Sono racconti di un viaggio verso l’unknown, parola che ritorna costantemente nel film poiché i personaggi scelgono di fare un salto nel buio e il regista con loro. Alla domanda su cosa abbia trovato dall’altra parte, la risposta è un vortice di pensieri e parole quasi commosse a partire dall’idea della paura dell’ignoto. Le persone rimangono attaccate a situazioni che non amano, «si attaccano al familiare perché almeno è familiare – devil you know is better than the angel you don’t know . Ma questo viaggio ha rotto questa paura in me (…) perché sono stato in posti in cui non c’è niente, la gente non ha neanche un posto dove andare a dormire (…) quindi adesso so cosa è importante e cosa non lo è (…), anzi, non ho neanche più paura della morte. Perché chi dice che i vivi stiano meglio dei morti? Anche questa è un volersi attaccare al familiare. Guarda quanto è stressante la vita, eppure nessuno vuole morire». Lo dice ridendo, ma poi continua serio: «tutti sono attaccati a ciò che conoscono, ma lo sconosciuto è in realtà il regno della magia, ed è questo quello che mi interessa». Quella fiducia assoluta dei compagni di viaggio che si tuffano verso quella che appare come una terra dei sogni e delle opportunità, anche lo spettatore occidentale che guarda da Berlino sa perfettamente come la realtà sia molto diversa.
Per questo la conversazione vira naturalmente sul tema del colonialismo come origine del problema, anche della corruzione: «Se vai da un popolo e dici loro che la loro cultura non vale niente e che il loro dio è il demonio e imponi la tua cultura, la tua civiltà e il tuo dio, quello che stai facendo è rimuovere la loro sicurezza: se togli a un popolo il suo dio e la sua civiltà, è morto. Quindi che cosa abbiamo?
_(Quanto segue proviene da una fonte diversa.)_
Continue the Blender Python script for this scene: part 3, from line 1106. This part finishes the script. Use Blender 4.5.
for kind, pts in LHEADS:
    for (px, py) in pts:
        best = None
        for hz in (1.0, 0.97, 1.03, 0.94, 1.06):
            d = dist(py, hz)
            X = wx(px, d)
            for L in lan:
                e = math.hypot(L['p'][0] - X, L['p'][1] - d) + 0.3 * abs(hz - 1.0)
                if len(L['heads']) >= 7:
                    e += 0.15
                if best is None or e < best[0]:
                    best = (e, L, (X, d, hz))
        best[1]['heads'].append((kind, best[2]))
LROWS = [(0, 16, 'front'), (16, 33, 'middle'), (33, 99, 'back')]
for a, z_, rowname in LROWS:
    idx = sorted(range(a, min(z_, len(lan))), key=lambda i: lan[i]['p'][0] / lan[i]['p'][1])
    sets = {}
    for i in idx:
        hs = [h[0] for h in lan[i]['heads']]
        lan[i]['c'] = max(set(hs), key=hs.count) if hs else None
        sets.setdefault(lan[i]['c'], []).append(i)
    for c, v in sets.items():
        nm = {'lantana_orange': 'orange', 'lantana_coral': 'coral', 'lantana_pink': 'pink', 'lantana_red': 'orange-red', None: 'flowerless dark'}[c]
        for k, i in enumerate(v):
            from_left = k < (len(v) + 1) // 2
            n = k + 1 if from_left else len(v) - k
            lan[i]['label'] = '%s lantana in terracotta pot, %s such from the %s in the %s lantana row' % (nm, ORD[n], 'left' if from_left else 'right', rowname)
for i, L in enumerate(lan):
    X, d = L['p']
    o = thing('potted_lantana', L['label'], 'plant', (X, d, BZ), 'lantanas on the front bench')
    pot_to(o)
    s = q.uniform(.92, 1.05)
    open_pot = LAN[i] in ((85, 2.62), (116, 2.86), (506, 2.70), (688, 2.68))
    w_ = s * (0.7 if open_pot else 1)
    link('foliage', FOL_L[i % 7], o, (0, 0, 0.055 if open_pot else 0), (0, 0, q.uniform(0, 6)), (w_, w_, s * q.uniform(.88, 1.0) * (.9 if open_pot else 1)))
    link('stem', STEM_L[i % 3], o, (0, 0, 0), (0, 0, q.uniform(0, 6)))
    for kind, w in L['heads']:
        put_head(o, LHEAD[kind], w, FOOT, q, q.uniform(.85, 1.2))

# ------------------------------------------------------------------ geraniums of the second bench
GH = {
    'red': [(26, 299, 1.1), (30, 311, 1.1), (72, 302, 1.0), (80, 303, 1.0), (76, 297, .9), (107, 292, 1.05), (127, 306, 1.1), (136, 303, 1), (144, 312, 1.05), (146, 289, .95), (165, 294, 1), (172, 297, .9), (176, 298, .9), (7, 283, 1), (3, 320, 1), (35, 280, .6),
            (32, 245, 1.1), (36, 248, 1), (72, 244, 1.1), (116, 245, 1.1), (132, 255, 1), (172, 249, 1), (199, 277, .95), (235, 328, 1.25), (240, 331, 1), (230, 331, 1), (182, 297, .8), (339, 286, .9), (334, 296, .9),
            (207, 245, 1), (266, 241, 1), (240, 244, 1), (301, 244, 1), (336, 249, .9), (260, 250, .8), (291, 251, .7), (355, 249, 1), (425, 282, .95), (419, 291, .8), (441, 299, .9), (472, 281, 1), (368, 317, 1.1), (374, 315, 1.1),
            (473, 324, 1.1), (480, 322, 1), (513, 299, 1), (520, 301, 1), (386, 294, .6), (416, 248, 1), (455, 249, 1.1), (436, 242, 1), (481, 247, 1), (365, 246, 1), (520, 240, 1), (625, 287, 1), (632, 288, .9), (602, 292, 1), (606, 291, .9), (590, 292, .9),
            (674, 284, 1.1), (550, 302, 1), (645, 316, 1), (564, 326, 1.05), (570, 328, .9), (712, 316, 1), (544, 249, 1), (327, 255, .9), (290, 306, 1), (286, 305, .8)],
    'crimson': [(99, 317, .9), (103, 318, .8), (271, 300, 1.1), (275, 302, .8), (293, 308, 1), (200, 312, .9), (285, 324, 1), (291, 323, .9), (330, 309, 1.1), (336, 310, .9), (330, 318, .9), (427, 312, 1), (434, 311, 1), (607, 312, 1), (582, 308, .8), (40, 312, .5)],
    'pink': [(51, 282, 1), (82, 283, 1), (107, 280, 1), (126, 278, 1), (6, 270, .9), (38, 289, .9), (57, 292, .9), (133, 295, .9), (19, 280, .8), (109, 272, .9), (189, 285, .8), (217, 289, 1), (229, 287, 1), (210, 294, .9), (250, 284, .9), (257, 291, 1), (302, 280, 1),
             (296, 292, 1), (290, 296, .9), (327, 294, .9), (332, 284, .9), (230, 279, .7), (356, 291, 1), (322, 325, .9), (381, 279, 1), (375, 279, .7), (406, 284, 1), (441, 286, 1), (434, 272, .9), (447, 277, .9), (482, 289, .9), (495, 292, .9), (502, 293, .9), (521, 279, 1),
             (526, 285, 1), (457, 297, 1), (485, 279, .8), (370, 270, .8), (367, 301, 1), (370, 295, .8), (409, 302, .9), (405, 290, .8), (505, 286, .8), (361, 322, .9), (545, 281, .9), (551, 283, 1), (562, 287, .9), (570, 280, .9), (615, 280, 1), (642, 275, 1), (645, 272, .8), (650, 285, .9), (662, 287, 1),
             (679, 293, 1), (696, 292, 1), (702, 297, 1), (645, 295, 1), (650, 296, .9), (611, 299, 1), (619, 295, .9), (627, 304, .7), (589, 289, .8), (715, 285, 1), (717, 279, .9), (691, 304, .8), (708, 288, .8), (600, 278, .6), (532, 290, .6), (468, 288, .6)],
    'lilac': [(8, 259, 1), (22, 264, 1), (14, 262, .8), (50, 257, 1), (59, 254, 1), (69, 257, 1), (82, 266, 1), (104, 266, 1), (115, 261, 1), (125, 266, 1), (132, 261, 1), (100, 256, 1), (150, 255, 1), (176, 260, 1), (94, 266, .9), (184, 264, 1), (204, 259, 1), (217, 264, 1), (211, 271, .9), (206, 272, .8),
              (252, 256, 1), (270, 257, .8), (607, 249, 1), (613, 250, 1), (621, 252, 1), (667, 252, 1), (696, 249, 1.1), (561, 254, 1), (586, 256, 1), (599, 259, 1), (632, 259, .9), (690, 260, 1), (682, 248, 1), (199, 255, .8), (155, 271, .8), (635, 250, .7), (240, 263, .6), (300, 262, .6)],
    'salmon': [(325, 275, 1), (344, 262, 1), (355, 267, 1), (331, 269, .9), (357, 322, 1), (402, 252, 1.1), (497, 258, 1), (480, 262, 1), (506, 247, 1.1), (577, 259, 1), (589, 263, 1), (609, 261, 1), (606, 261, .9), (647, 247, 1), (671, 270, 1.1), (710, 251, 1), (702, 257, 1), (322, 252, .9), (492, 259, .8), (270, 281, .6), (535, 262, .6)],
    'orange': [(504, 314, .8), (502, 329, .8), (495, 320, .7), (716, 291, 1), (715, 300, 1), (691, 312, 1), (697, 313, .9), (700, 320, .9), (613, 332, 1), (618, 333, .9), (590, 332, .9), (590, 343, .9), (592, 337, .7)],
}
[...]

Persone che rubano soldi per costruire case europee, per mandare i loro figli in scuole europee, per vestirsi come gli europei, ragazzine che si sbiancano la pelle per sembrare europee». Insiste sulla necessità di parlarne seriamente «perché alla fine sarebbe meglio per gli africani fiorire in Africa che cercare di diventare europei, è questo che sta causando tutti i problemi». D’altronde anche la povertà africana è in qualche modo figlia del cosiddetto “progresso”: «prima le persone avevano abbastanza perché non serviva molto per vivere», ma questo ha sradicato abitudini sane e connaturate alla popolazione per portarne altre inadatte al luogo. Un esempio banale: «ci sono persone che non sono esposte al sole da anni perché vanno da un ufficio con aria condizionata a una macchina con aria condizionata a una chiesa con aria condizionata (…) – e non era così che doveva essere».
Si parla della responsabilità politica dell’Europa di oggi, che deve essere aperta ad un dialogo concreto. Riconosce i miglioramenti «come esseri umani» avvenuti negli ultimi cinquant’anni, leader europei più responsabili e severi che hanno scoraggiato il riciclaggio del denaro da parte dei leader africani, che a loro volta devono essere più responsabili. Ma il fatto sta alla base: «C’è un bisogno che deve essere affrontato, e l’Europa deve venire a patti con le ingiustizie che sono successe in Africa. Le persone responsabili non sono più qui, quindi non è una questione di vendetta. (…) Il punto è: ora che siamo qui, come possiamo lavorare insieme per costruire un mondo migliore? Non importa quanto chiudi le frontiere, questo non cambierà le cose». Un mondo che deve essere costruito con i giovani africani che «devono capire che la soluzione al continente non sta nei vecchi politici, che sono vittime della colonizzazione. È come cibo avariato, ormai non c’è molto che possano fare loro, perché sono più preoccupati di che vestito indossare ad una conferenza».
L’abito diventa per Ike Nnaebue come una forma di approccio al mondo, una simbolica presa di posizione identitaria e dunque quasi una dichiarazione socio-politica. Per questo si presenta alla prima mondiale del suo film con vestiti tradizionali africani indossati con fierezza, dal momento che «suo nonno e i suoi antenati sarebbero stati delusi se fosse salito sul palco cercando di essere europeo». Mi spiega così del bisogno di tornare alle radici non solo perché «cercare di essere un’altra persona è prima di tutto derubare gli altri della possibilità della diversità», ma perché «se non siamo connessi alle nostre radici sarà un problema per tutto il resto del mondo. Continueranno a costruire muri, a spendere budget nell’immigrazione, faranno altre regole e tentativi di tenere fuori le persone». Per questo pensa che sia arrivato il momento di tentare un approccio diverso e arrivare ad una comunicazione più profonda, perché «continuare a fare la stessa cosa ogni volta e aspettarsi un risultato diverso è la definizione della follia». E se il primo passo per il cambiamento è la parola, nel suo caso è anche l’immagine: questo è il suo contributo alla Berlinale 72, ed è il suo contributo alla storia di un di un popolo, di un continente, di due continenti. Ma in fondo alla storia di tutti noi uomini, grazie a un film che abbatte ogni barriera e giunge al cuore.